Ce
mot désigne simplement ce qui a rapport à soi. L’égoïsme
procède de l’instinct de conservation, ce n’est pas plus un vice
qu’une vertu ; c’est un fait. Comme la pesanteur ! L’égoïsme
est nécessaire au fonctionnement harmonieux de l’individu autant
que ses organes physiques. Le sens exclusivement péjoratif que l’on
prête à ce mot suffirait à donner la mesure de l’hypocrisie
sociale. Les conventions reposent sur de tels mensonges que ce
sentiment naturel est hypocritement répudié comme un vice. Et
pourtant, l’égoïsme, en soi, n’est ni bon ni mauvais. Il est.
Simplement. Selon l’atavisme, le tempérament, l’ambiance et
l’éducation des individus, l’égoïsme se qualifie. Il produit
chez celui-ci de la violence, chez celui-là de l’avarice et chez
cet autre de l’amour.

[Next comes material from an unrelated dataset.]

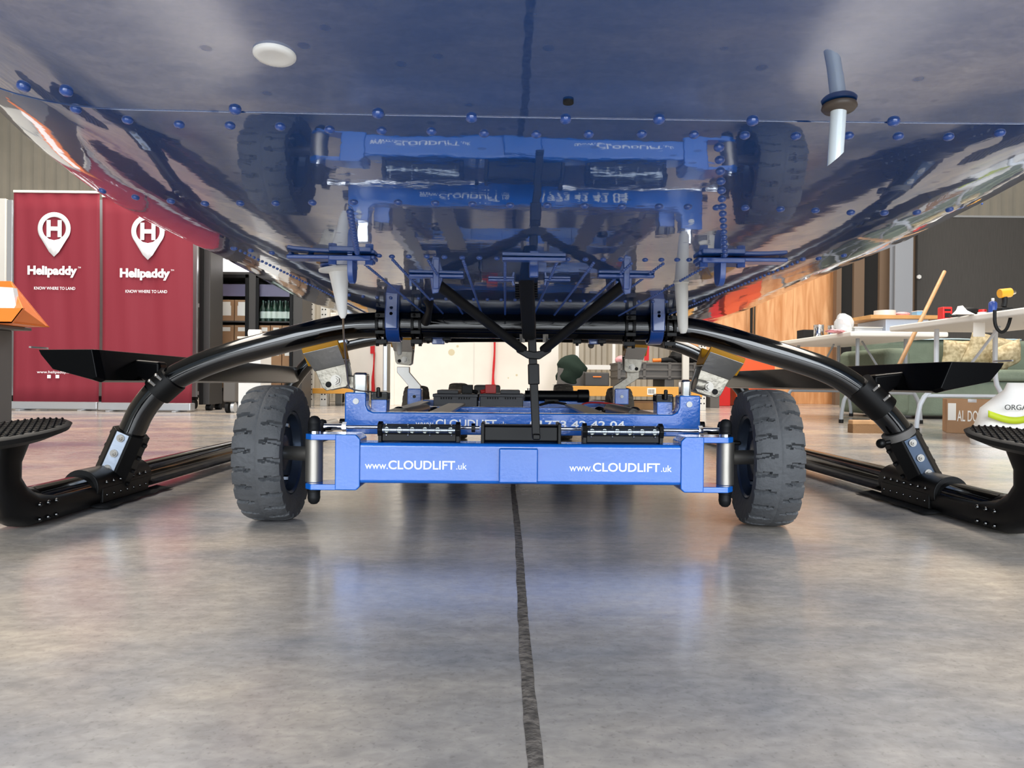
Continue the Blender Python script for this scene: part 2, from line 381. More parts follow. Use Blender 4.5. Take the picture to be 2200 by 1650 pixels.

Prenons un exemple : Sous les yeux de Jean,
de Pierre et de Jacques, Paul est enlevé par une vague ! Aussitôt,
Jean fuit ce lieu dangereux et va se mettre à l’abri ; Pierre, au
vêtement de qui Paul avait tenté de se retenir, l’a violemment
repoussé dans l’abîme pour n’y être pas entraîné avec lui.
Dans le même temps, Jacques, sans se soucier de son propre danger,
s’est jeté dans les flots, il a lutté contre leur violence et
ramené Paul à la vie. Tous trois ont commis un acte égoïste. Ces
actes sont différents parce que chaque individu avait une
sensibilité différente. La sensibilité de Jacques a rendu son
égoïsme salutaire à Paul, c’est incontestable ; mais tout comme
Jean et Pierre, il fuyait une souffrance, sa propre souffrance, faite
par réflexe, des souffrances de Paul ! Cultivons donc notre
sensibilité et éduquons-la pour que notre égoïsme soit plus
agréable et bienfaisant à autrui, nous multiplierons ainsi
mutuellement la somme de nos jouissances. Mais ayons la cynique
honnêteté de nous reconnaître égoïstes. L’antonyme d’égoïsme
est altruisme et ce mot ne désigne rien qui soit.